[DATA EXTRACT]:
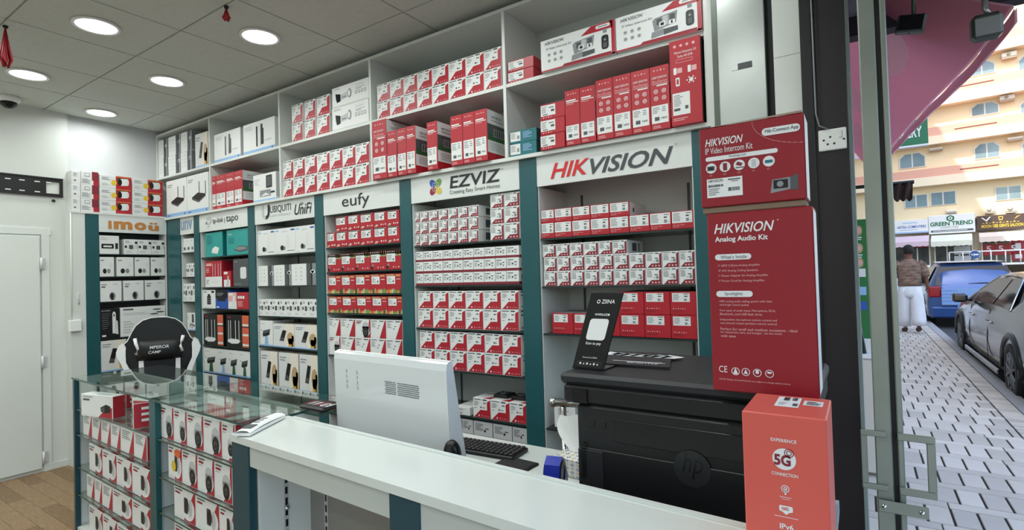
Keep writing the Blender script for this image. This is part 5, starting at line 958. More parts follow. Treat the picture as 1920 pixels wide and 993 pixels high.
dc = U(12, 183, 2, ZC); do = empty('dome_camera', (dc.x+.05, dc.y, ZC-.005)); tag(do, 'white dome camera with dark lens on the ceiling', 'security camera'); MB().lathe([(.0, 0), (.07, 0), (.068, -.025), (.055, -.04), (.0, -.04)], 'plasticw', seg=24).build('base', do); MB().lathe([(.0, -.085), (.025, -.080), (.045, -.062), (.05, -.04), (.0, -.04)], 'prn2', seg=20).build('lens_dome', do)
for k, (px, py, h, lb) in enumerate(((10, 47, .22, 'red foil tassel hanging from ceiling at the left edge'), (424, 10, .075, 'small red foil tassel near the middle downlights'))):
    c = U(px, py, 2, ZC); t = empty('foil_tassel', (c.x, c.y, ZC-.005)); tag(t, lb, 'tassel', 'red ceiling tassels'); MB().lathe([(.0, 0), (.012, 0), (.010, -.012), (.0, -.014)], 'k', seg=10).build('hook', t)
    mb = MB(); R_ = random.Random(k)
    for q_ in range(11):
        a = R_.random()*2*PI; r = (.030 if k == 0 else .016)*(.4+.6*R_.random()); mb.tube([(0, 0, -.014), (r*.5*math.cos(a), r*.5*math.sin(a), -.014-h*.45), (r*math.cos(a), r*math.sin(a), -h*.8), (r*.7*math.cos(a+.6), r*.7*math.sin(a+.6), -h)], [.004, .007, .008, .003], 'redtas', 5)
    o = mb.build('strands', t); o['kind'] = 'stuff'
# ================================================================ shop entrance: column, black cladding, door
def prj(P):
    q = Vector(P)-CAM; z = q.dot(FWD); return 960+FPX*q.dot(RGT)/z, 496.5+FPX*q.dot(DWN)/z
YC = 2.19
col = struct('wall_column', B(-.490, -.012, YC+.03, YW-.001, 0, 3.0, 'wall'))
xa = U(1345, 100, 1, YC).x; xb = U(1436, 100, 1, YC).x; xc = U(1450, 100, 1, YC).x; xd = U(1507, 200, 1, YC).x; xe = U(1592, 250, 1, YC).x
BB(xa+.002, xb, YC-.006, YC+.028, 0, 2.9, 'steel', .003).build('metal_panel', col); B(xb+.001, xc-.001, YC+.012, YC+.028, 0, 2.9, 'gap').build('joint', col); B(xa-.02, xa, YC+.004, YC+.028, 0, 2.9, 'alud').build('joint', col)
zq = [U(1475, py, 1, YC).z for py in (104, 240)]
for z0, z1 in ((1.3, 1.62), (1.622, zq[1]-.001), (zq[1], zq[0]-.001), (zq[0], zq[0]+.28)): BB(xc, xd-.002, YC, YC+.028, z0, z1, 'tile', .001).build('tile', col)
BB(xc-.01, xd, YC-.05, YC+.028, zq[0]+.285, 2.9, 'lam2', .003).build('boxing', col)
BB(xd, xe, YC-.03, YC+.028, 0, 2.9, 'blackpanel', .002).build('black_panel', col); BB(xd-.001, xd+.035, YC-.042, YC-.031, 0, 2.9, 'blackedge', .002).build('black_trim', col)
zs = U(1390, 125, 1, YC).z; st = MB().box(U(1372, 125, 1, YC).x, U(1384, 125, 1, YC).x, YC-.008, YC-.0062, zs-.012, zs+.012, 'tile').box(U(1384.2, 125, 1, YC).x, U(1411, 125, 1, YC).x, YC-.008, YC-.0062, zs-.012, zs+.012, 'g3').build('cover_strip', col)
sk = U(1561, 262, 1, YC-.03); so_ = empty('wall_socket', (sk.x, YC-.031, sk.z)); tag(so_, 'white switched power socket on the black column panel', 'power socket')
sw = .5*(U(1588, 262, 1, YC-.03).x-U(1535, 262, 1, YC-.03).x); shh = .5*(U(1561, 243, 1, YC-.03).z-U(1561, 283, 1, YC-.03).z)
BB(-sw, sw, -.008, 0, -shh, shh, 'plasticw', .003).build('plate', so_); BB(sw*.45, sw*.68, -.0105, -.0082, shh*.1, shh*.75, 'w', .001).build('rocker', so_)
for a, b in ((-.62, .0), (-.15, .25), (-.35, -.4), (.12, -.4), (.8, -.1)): B(a*sw-.003, a*sw+.003, -.0088, -.0078, b*shh-.003, b*shh+.003, 'kk').build('hole', so_)
MB().tube([(-sw*.3, -.012, shh), (-sw*.9, -.014, shh+.015), (-sw*1.1, -.014, shh+.06), (-sw*1.15, -.014, .75)], .003, 'g2', 6).build('cable', so_)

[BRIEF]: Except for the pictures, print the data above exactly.

[SOLUTION FOR THIS PROBLEM]:
Keep writing the Blender script for this image. This is part 5, starting at line 958. More parts follow. Treat the picture as 1920 pixels wide and 993 pixels high.
dc = U(12, 183, 2, ZC); do = empty('dome_camera', (dc.x+.05, dc.y, ZC-.005)); tag(do, 'white dome camera with dark lens on the ceiling', 'security camera'); MB().lathe([(.0, 0), (.07, 0), (.068, -.025), (.055, -.04), (.0, -.04)], 'plasticw', seg=24).build('base', do); MB().lathe([(.0, -.085), (.025, -.080), (.045, -.062), (.05, -.04), (.0, -.04)], 'prn2', seg=20).build('lens_dome', do)
for k, (px, py, h, lb) in enumerate(((10, 47, .22, 'red foil tassel hanging from ceiling at the left edge'), (424, 10, .075, 'small red foil tassel near the middle downlights'))):
    c = U(px, py, 2, ZC); t = empty('foil_tassel', (c.x, c.y, ZC-.005)); tag(t, lb, 'tassel', 'red ceiling tassels'); MB().lathe([(.0, 0), (.012, 0), (.010, -.012), (.0, -.014)], 'k', seg=10).build('hook', t)
    mb = MB(); R_ = random.Random(k)
    for q_ in range(11):
        a = R_.random()*2*PI; r = (.030 if k == 0 else .016)*(.4+.6*R_.random()); mb.tube([(0, 0, -.014), (r*.5*math.cos(a), r*.5*math.sin(a), -.014-h*.45), (r*math.cos(a), r*math.sin(a), -h*.8), (r*.7*math.cos(a+.6), r*.7*math.sin(a+.6), -h)], [.004, .007, .008, .003], 'redtas', 5)
    o = mb.build('strands', t); o['kind'] = 'stuff'
# ================================================================ shop entrance: column, black cladding, door
def prj(P):
    q = Vector(P)-CAM; z = q.dot(FWD); return 960+FPX*q.dot(RGT)/z, 496.5+FPX*q.dot(DWN)/z
YC = 2.19
col = struct('wall_column', B(-.490, -.012, YC+.03, YW-.001, 0, 3.0, 'wall'))
xa = U(1345, 100, 1, YC).x; xb = U(1436, 100, 1, YC).x; xc = U(1450, 100, 1, YC).x; xd = U(1507, 200, 1, YC).x; xe = U(1592, 250, 1, YC).x
BB(xa+.002, xb, YC-.006, YC+.028, 0, 2.9, 'steel', .003).build('metal_panel', col); B(xb+.001, xc-.001, YC+.012, YC+.028, 0, 2.9, 'gap').build('joint', col); B(xa-.02, xa, YC+.004, YC+.028, 0, 2.9, 'alud').build('joint', col)
zq = [U(1475, py, 1, YC).z for py in (104, 240)]
for z0, z1 in ((1.3, 1.62), (1.622, zq[1]-.001), (zq[1], zq[0]-.001), (zq[0], zq[0]+.28)): BB(xc, xd-.002, YC, YC+.028, z0, z1, 'tile', .001).build('tile', col)
BB(xc-.01, xd, YC-.05, YC+.028, zq[0]+.285, 2.9, 'lam2', .003).build('boxing', col)
BB(xd, xe, YC-.03, YC+.028, 0, 2.9, 'blackpanel', .002).build('black_panel', col); BB(xd-.001, xd+.035, YC-.042, YC-.031, 0, 2.9, 'blackedge', .002).build('black_trim', col)
zs = U(1390, 125, 1, YC).z; st = MB().box(U(1372, 125, 1, YC).x, U(1384, 125, 1, YC).x, YC-.008, YC-.0062, zs-.012, zs+.012, 'tile').box(U(1384.2, 125, 1, YC).x, U(1411, 125, 1, YC).x, YC-.008, YC-.0062, zs-.012, zs+.012, 'g3').build('cover_strip', col)
sk = U(1561, 262, 1, YC-.03); so_ = empty('wall_socket', (sk.x, YC-.031, sk.z)); tag(so_, 'white switched power socket on the black column panel', 'power socket')
sw = .5*(U(1588, 262, 1, YC-.03).x-U(1535, 262, 1, YC-.03).x); shh = .5*(U(1561, 243, 1, YC-.03).z-U(1561, 283, 1, YC-.03).z)
BB(-sw, sw, -.008, 0, -shh, shh, 'plasticw', .003).build('plate', so_); BB(sw*.45, sw*.68, -.0105, -.0082, shh*.1, shh*.75, 'w', .001).build('rocker', so_)
for a, b in ((-.62, .0), (-.15, .25), (-.35, -.4), (.12, -.4), (.8, -.1)): B(a*sw-.003, a*sw+.003, -.0088, -.0078, b*shh-.003, b*shh+.003, 'kk').build('hole', so_)
MB().tube([(-sw*.3, -.012, shh), (-sw*.9, -.014, shh+.015), (-sw*1.1, -.014, shh+.06), (-sw*1.15, -.014, .75)], .003, 'g2', 6).build('cable', so_)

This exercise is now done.